— Description of the task —
Output all of the data below exactly as given.
Data start
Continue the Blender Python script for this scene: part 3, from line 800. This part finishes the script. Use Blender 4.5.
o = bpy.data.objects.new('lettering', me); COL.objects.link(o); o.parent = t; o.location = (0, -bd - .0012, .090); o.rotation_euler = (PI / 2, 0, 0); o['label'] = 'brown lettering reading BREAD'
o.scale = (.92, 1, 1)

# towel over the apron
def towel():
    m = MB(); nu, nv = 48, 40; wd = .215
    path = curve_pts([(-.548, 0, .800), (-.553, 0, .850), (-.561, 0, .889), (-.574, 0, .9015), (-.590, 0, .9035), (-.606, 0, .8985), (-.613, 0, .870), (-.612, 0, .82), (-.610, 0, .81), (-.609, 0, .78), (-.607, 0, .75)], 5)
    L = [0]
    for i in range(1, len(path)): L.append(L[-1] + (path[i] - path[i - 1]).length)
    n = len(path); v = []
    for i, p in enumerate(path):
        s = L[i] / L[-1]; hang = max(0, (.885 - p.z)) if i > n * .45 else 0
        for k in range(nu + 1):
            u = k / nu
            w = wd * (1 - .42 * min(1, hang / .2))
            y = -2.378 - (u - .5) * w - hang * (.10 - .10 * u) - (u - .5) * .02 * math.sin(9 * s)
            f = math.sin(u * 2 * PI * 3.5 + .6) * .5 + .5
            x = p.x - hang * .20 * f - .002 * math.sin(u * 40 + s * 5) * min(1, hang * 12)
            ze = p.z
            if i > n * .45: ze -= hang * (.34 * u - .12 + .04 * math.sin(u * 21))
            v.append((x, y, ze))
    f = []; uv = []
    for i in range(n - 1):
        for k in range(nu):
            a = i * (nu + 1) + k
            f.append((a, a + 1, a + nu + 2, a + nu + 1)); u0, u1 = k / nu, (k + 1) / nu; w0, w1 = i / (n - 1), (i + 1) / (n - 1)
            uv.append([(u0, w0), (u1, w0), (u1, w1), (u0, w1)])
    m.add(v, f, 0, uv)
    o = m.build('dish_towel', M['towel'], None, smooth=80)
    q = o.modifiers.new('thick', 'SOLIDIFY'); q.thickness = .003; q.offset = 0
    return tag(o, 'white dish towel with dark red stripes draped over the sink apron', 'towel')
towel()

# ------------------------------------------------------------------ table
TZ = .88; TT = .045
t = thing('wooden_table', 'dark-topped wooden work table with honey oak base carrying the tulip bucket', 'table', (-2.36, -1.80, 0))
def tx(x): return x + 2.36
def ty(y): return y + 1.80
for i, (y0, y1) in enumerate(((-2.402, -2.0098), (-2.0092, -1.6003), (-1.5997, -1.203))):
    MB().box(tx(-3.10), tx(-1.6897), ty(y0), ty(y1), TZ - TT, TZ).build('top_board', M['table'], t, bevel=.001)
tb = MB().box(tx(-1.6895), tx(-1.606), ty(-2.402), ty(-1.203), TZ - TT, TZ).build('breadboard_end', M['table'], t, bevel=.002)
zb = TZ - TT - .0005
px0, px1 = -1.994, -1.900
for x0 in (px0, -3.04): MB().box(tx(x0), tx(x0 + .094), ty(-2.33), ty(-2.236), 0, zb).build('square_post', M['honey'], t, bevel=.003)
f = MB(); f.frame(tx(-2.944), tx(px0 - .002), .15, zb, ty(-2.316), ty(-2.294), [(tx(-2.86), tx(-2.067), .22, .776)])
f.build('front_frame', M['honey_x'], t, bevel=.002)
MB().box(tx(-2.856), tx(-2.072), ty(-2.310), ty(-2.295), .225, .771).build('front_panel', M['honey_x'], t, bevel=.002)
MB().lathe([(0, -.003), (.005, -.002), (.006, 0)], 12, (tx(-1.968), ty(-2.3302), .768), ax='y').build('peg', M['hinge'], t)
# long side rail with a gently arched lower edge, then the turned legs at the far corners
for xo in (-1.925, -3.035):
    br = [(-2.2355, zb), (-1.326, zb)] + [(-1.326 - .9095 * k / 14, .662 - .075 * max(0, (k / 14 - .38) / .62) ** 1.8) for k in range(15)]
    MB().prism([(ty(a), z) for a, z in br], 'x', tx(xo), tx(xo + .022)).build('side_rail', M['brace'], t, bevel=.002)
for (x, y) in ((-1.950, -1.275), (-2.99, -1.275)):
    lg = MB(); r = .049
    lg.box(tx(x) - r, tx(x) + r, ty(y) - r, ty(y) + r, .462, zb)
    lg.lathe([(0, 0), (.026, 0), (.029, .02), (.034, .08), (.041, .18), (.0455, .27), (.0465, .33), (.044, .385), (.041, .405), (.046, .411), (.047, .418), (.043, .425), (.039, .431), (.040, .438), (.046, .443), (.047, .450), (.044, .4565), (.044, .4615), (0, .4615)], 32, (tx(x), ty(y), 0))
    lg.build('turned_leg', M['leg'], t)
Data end
— Written response —
Continue the Blender Python script for this scene: part 3, from line 800. This part finishes the script. Use Blender 4.5.
o = bpy.data.objects.new('lettering', me); COL.objects.link(o); o.parent = t; o.location = (0, -bd - .0012, .090); o.rotation_euler = (PI / 2, 0, 0); o['label'] = 'brown lettering reading BREAD'
o.scale = (.92, 1, 1)

# towel over the apron
def towel():
    m = MB(); nu, nv = 48, 40; wd = .215
    path = curve_pts([(-.548, 0, .800), (-.553, 0, .850), (-.561, 0, .889), (-.574, 0, .9015), (-.590, 0, .9035), (-.606, 0, .8985), (-.613, 0, .870), (-.612, 0, .82), (-.610, 0, .81), (-.609, 0, .78), (-.607, 0, .75)], 5)
    L = [0]
    for i in range(1, len(path)): L.append(L[-1] + (path[i] - path[i - 1]).length)
    n = len(path); v = []
    for i, p in enumerate(path):
        s = L[i] / L[-1]; hang = max(0, (.885 - p.z)) if i > n * .45 else 0
        for k in range(nu + 1):
            u = k / nu
            w = wd * (1 - .42 * min(1, hang / .2))
            y = -2.378 - (u - .5) * w - hang * (.10 - .10 * u) - (u - .5) * .02 * math.sin(9 * s)
            f = math.sin(u * 2 * PI * 3.5 + .6) * .5 + .5
            x = p.x - hang * .20 * f - .002 * math.sin(u * 40 + s * 5) * min(1, hang * 12)
            ze = p.z
            if i > n * .45: ze -= hang * (.34 * u - .12 + .04 * math.sin(u * 21))
            v.append((x, y, ze))
    f = []; uv = []
    for i in range(n - 1):
        for k in range(nu):
            a = i * (nu + 1) + k
            f.append((a, a + 1, a + nu + 2, a + nu + 1)); u0, u1 = k / nu, (k + 1) / nu; w0, w1 = i / (n - 1), (i + 1) / (n - 1)
            uv.append([(u0, w0), (u1, w0), (u1, w1), (u0, w1)])
    m.add(v, f, 0, uv)
    o = m.build('dish_towel', M['towel'], None, smooth=80)
    q = o.modifiers.new('thick', 'SOLIDIFY'); q.thickness = .003; q.offset = 0
    return tag(o, 'white dish towel with dark red stripes draped over the sink apron', 'towel')
towel()

# ------------------------------------------------------------------ table
TZ = .88; TT = .045
t = thing('wooden_table', 'dark-topped wooden work table with honey oak base carrying the tulip bucket', 'table', (-2.36, -1.80, 0))
def tx(x): return x + 2.36
def ty(y): return y + 1.80
for i, (y0, y1) in enumerate(((-2.402, -2.0098), (-2.0092, -1.6003), (-1.5997, -1.203))):
    MB().box(tx(-3.10), tx(-1.6897), ty(y0), ty(y1), TZ - TT, TZ).build('top_board', M['table'], t, bevel=.001)
tb = MB().box(tx(-1.6895), tx(-1.606), ty(-2.402), ty(-1.203), TZ - TT, TZ).build('breadboard_end', M['table'], t, bevel=.002)
zb = TZ - TT - .0005
px0, px1 = -1.994, -1.900
for x0 in (px0, -3.04): MB().box(tx(x0), tx(x0 + .094), ty(-2.33), ty(-2.236), 0, zb).build('square_post', M['honey'], t, bevel=.003)
f = MB(); f.frame(tx(-2.944), tx(px0 - .002), .15, zb, ty(-2.316), ty(-2.294), [(tx(-2.86), tx(-2.067), .22, .776)])
f.build('front_frame', M['honey_x'], t, bevel=.002)
MB().box(tx(-2.856), tx(-2.072), ty(-2.310), ty(-2.295), .225, .771).build('front_panel', M['honey_x'], t, bevel=.002)
MB().lathe([(0, -.003), (.005, -.002), (.006, 0)], 12, (tx(-1.968), ty(-2.3302), .768), ax='y').build('peg', M['hinge'], t)
# long side rail with a gently arched lower edge, then the turned legs at the far corners
for xo in (-1.925, -3.035):
    br = [(-2.2355, zb), (-1.326, zb)] + [(-1.326 - .9095 * k / 14, .662 - .075 * max(0, (k / 14 - .38) / .62) ** 1.8) for k in range(15)]
    MB().prism([(ty(a), z) for a, z in br], 'x', tx(xo), tx(xo + .022)).build('side_rail', M['brace'], t, bevel=.002)
for (x, y) in ((-1.950, -1.275), (-2.99, -1.275)):
    lg = MB(); r = .049
    lg.box(tx(x) - r, tx(x) + r, ty(y) - r, ty(y) + r, .462, zb)
    lg.lathe([(0, 0), (.026, 0), (.029, .02), (.034, .08), (.041, .18), (.0455, .27), (.0465, .33), (.044, .385), (.041, .405), (.046, .411), (.047, .418), (.043, .425), (.039, .431), (.040, .438), (.046, .443), (.047, .450), (.044, .4565), (.044, .4615), (0, .4615)], 32, (tx(x), ty(y), 0))
    lg.build('turned_leg', M['leg'], t)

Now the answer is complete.